↓↓↓

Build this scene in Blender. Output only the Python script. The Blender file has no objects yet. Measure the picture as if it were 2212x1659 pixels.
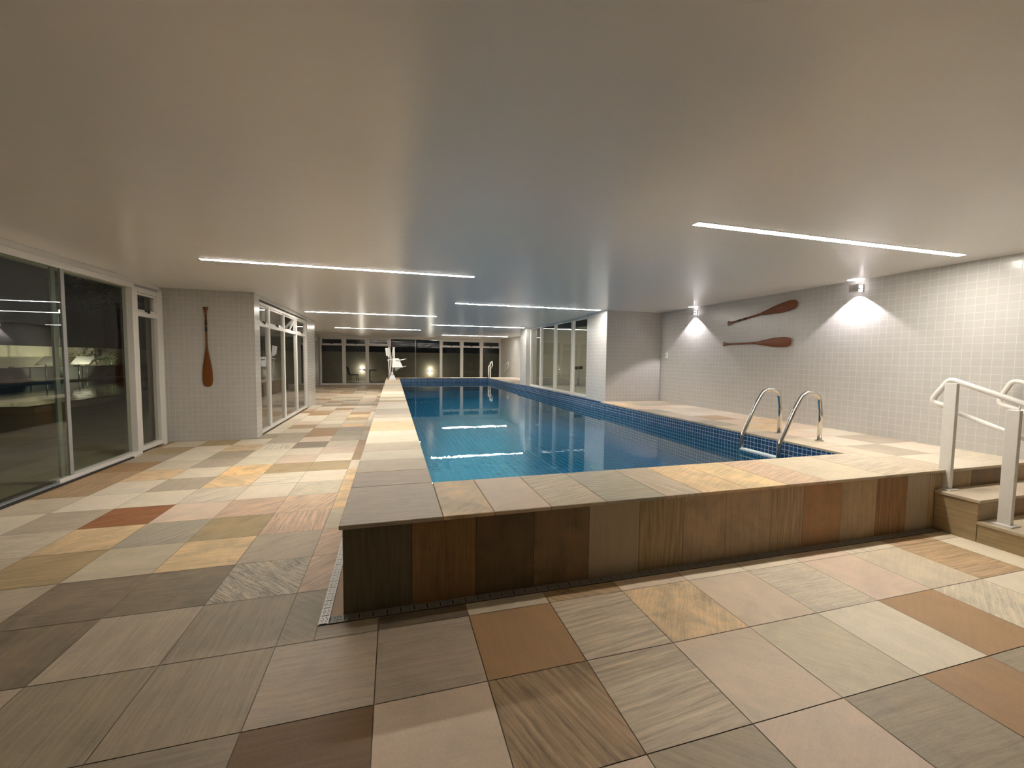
import bpy, bmesh, math, random
from mathutils import Vector, Matrix
rng = random.Random(7)
S = bpy.context.scene
COL = S.collection
PI = math.pi

# ------------------------------------------------------------------ helpers
def lin(r, g, b):
    f = lambda c: (c/255/12.92) if c/255 <= .04045 else ((c/255+.055)/1.055)**2.4
    return (f(r), f(g), f(b), 1)

def tag(o, label=None, cat=None, group=None, kind=None):
    if label: o['label'] = label
    if cat: o['category'] = cat
    if group: o['group'] = group
    if kind: o['kind'] = kind
    return o

def empty(name, loc=(0, 0, 0), rz=0, parent=None):
    o = bpy.data.objects.new(name, None)
    o.empty_display_size = .1
    COL.objects.link(o)
    o.location = loc
    o.rotation_euler = (0, 0, rz)
    if parent: o.parent = parent
    return o

class MB:
    """collects boxes, tubes and lofts into one mesh"""
    def __init__(self):
        self.bm = bmesh.new()
    def box(self, a, b):
        x0, y0, z0 = a; x1, y1, z1 = b
        v = [self.bm.verts.new(p) for p in ((x0,y0,z0),(x1,y0,z0),(x1,y1,z0),(x0,y1,z0),(x0,y0,z1),(x1,y0,z1),(x1,y1,z1),(x0,y1,z1))]
        for f in ((3,2,1,0),(4,5,6,7),(0,1,5,4),(1,2,6,5),(2,3,7,6),(3,0,4,7)):
            self.bm.faces.new([v[i] for i in f])
        return self
    def hexa(self, pts):
        v = [self.bm.verts.new(p) for p in pts]
        for f in ((3,2,1,0),(4,5,6,7),(0,1,5,4),(1,2,6,5),(2,3,7,6),(3,0,4,7)):
            self.bm.faces.new([v[i] for i in f])
        return self
    def rings(self, rings, caps=True, smooth=True):
        R = [[self.bm.verts.new(p) for p in r] for r in rings]
        n = len(R[0])
        for a, b in zip(R, R[1:]):
            for i in range(n):
                f = self.bm.faces.new((a[i], a[(i+1) % n], b[(i+1) % n], b[i]))
                f.smooth = smooth
        if caps:
            self.bm.faces.new(R[0][::-1]); self.bm.faces.new(R[-1])
        return self
    def tube(self, pts, r, n=14):
        pts = [Vector(p) for p in pts]
        rr = r if isinstance(r, (list, tuple)) else [r]*len(pts)
        rings = []
        up = None
        for i, p in enumerate(pts):
            t = (pts[min(i+1, len(pts)-1)]-pts[max(i-1, 0)]).normalized()
            if up is None:
                up = t.orthogonal().normalized()
            else:
                up = (up-t*up.dot(t)).normalized()
            s = t.cross(up)
            rings.append([p+(up*math.cos(2*PI*k/n)+s*math.sin(2*PI*k/n))*rr[i] for k in range(n)])
        return self.rings(rings)
    def cyl(self, a, b, r, n=20):
        return self.tube([a, b], r, n)
    def build(self, name, mat, parent=None, bevel=0, seg=2):
        bmesh.ops.recalc_face_normals(self.bm, faces=self.bm.faces)
        me = bpy.data.meshes.new(name)
        self.bm.to_mesh(me); self.bm.free()
        if mat: me.materials.append(mat)
        o = bpy.data.objects.new(name, me)
        COL.objects.link(o)
        if parent: o.parent = parent
        if bevel:
            m = o.modifiers.new('bevel', 'BEVEL'); m.width = bevel; m.segments = seg; m.limit_method = 'ANGLE'
        return o

def fillet(pts, r, n=8):
    """round the corners of a polyline"""
    pts = [Vector(p) for p in pts]
    out = [pts[0]]
    for a, b, c in zip(pts, pts[1:], pts[2:]):
        u = (a-b); v = (c-b)
        ang = u.angle(v)
        rr = r
        d = min(rr/math.tan(ang/2), u.length*.49, v.length*.49)
        p0 = b+u.normalized()*d; p1 = b+v.normalized()*d
        for k in range(n+1):
            t = k/n
            out.append((1-t)**2*p0+2*t*(1-t)*b+t*t*p1)
    out.append(pts[-1])
    return out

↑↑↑

Do not include the images; transcribe the rest of the listing exactly.

* [Answer for the task]:
Build this scene in Blender. Output only the Python script. The Blender file has no objects yet. Measure the picture as if it were 2212x1659 pixels.
import bpy, bmesh, math, random
from mathutils import Vector, Matrix
rng = random.Random(7)
S = bpy.context.scene
COL = S.collection
PI = math.pi

# ------------------------------------------------------------------ helpers
def lin(r, g, b):
    f = lambda c: (c/255/12.92) if c/255 <= .04045 else ((c/255+.055)/1.055)**2.4
    return (f(r), f(g), f(b), 1)

def tag(o, label=None, cat=None, group=None, kind=None):
    if label: o['label'] = label
    if cat: o['category'] = cat
    if group: o['group'] = group
    if kind: o['kind'] = kind
    return o

def empty(name, loc=(0, 0, 0), rz=0, parent=None):
    o = bpy.data.objects.new(name, None)
    o.empty_display_size = .1
    COL.objects.link(o)
    o.location = loc
    o.rotation_euler = (0, 0, rz)
    if parent: o.parent = parent
    return o

class MB:
    """collects boxes, tubes and lofts into one mesh"""
    def __init__(self):
        self.bm = bmesh.new()
    def box(self, a, b):
        x0, y0, z0 = a; x1, y1, z1 = b
        v = [self.bm.verts.new(p) for p in ((x0,y0,z0),(x1,y0,z0),(x1,y1,z0),(x0,y1,z0),(x0,y0,z1),(x1,y0,z1),(x1,y1,z1),(x0,y1,z1))]
        for f in ((3,2,1,0),(4,5,6,7),(0,1,5,4),(1,2,6,5),(2,3,7,6),(3,0,4,7)):
            self.bm.faces.new([v[i] for i in f])
        return self
    def hexa(self, pts):
        v = [self.bm.verts.new(p) for p in pts]
        for f in ((3,2,1,0),(4,5,6,7),(0,1,5,4),(1,2,6,5),(2,3,7,6),(3,0,4,7)):
            self.bm.faces.new([v[i] for i in f])
        return self
    def rings(self, rings, caps=True, smooth=True):
        R = [[self.bm.verts.new(p) for p in r] for r in rings]
        n = len(R[0])
        for a, b in zip(R, R[1:]):
            for i in range(n):
                f = self.bm.faces.new((a[i], a[(i+1) % n], b[(i+1) % n], b[i]))
                f.smooth = smooth
        if caps:
            self.bm.faces.new(R[0][::-1]); self.bm.faces.new(R[-1])
        return self
    def tube(self, pts, r, n=14):
        pts = [Vector(p) for p in pts]
        rr = r if isinstance(r, (list, tuple)) else [r]*len(pts)
        rings = []
        up = None
        for i, p in enumerate(pts):
            t = (pts[min(i+1, len(pts)-1)]-pts[max(i-1, 0)]).normalized()
            if up is None:
                up = t.orthogonal().normalized()
            else:
                up = (up-t*up.dot(t)).normalized()
            s = t.cross(up)
            rings.append([p+(up*math.cos(2*PI*k/n)+s*math.sin(2*PI*k/n))*rr[i] for k in range(n)])
        return self.rings(rings)
    def cyl(self, a, b, r, n=20):
        return self.tube([a, b], r, n)
    def build(self, name, mat, parent=None, bevel=0, seg=2):
        bmesh.ops.recalc_face_normals(self.bm, faces=self.bm.faces)
        me = bpy.data.meshes.new(name)
        self.bm.to_mesh(me); self.bm.free()
        if mat: me.materials.append(mat)
        o = bpy.data.objects.new(name, me)
        COL.objects.link(o)
        if parent: o.parent = parent
        if bevel:
            m = o.modifiers.new('bevel', 'BEVEL'); m.width = bevel; m.segments = seg; m.limit_method = 'ANGLE'
        return o

def fillet(pts, r, n=8):
    """round the corners of a polyline"""
    pts = [Vector(p) for p in pts]
    out = [pts[0]]
    for a, b, c in zip(pts, pts[1:], pts[2:]):
        u = (a-b); v = (c-b)
        ang = u.angle(v)
        rr = r
        d = min(rr/math.tan(ang/2), u.length*.49, v.length*.49)
        p0 = b+u.normalized()*d; p1 = b+v.normalized()*d
        for k in range(n+1):
            t = k/n
            out.append((1-t)**2*p0+2*t*(1-t)*b+t*t*p1)
    out.append(pts[-1])
    return out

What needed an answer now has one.